During the 1950s, Pollock produced black and white works as well as paintings in the ‘all-over’ style. However, by late 1952 he was searching for a new breakthrough, and began re-introducing earlier styles and motifs into his work, but with a new power and vigour.
Pollock suffered problems with alcohol throughout his life, though treatment with tranquillisers had controlled this in the 1940s. He started drinking heavily again in 1951, however, and in the following years his health began to fail. Although he produced a few strong paintings and drawings, his mental and physical health declined. During the summer of 1956 he was killed in a car accident. He was aged forty-four.
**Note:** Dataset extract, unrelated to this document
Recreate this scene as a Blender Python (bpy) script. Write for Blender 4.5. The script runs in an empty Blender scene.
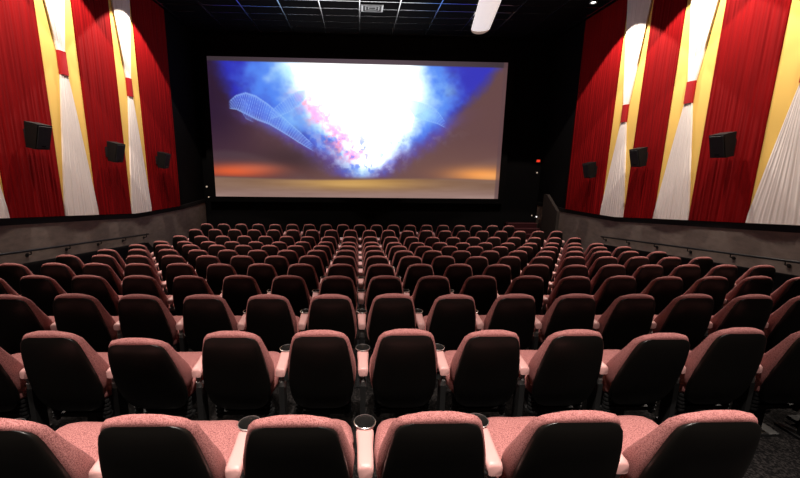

Though he was severely criticised throughout his lifetime, at the time of his death Pollock was considered one of the leading exponents of Abstract Expressionism. His influence on artists around the world was immense. In 1958, New Zealand artist Colin McCahon visited the United States and saw Autumn Rhythm (Number 30). McCahon painted the Northland Panels later that year.
The Northland Panels were a large work, similar in scale to Pollock’s, and like many of Pollock’s works, were painted with house paint. Pollock’s concept of walking past a work and engaging the viewer influenced McCahon’s treatment of space in the Northland Panels.
References
(1) Stokstad, Marilyn; Grayson, Marion Spears and Addiss, Stephen. (1995). Art History. p 1117.
(2) Stokstad, Grayson and Addiss. (1995). p 1117.
(3) Stokstad, Grayson and Addiss. (1995). p 1116.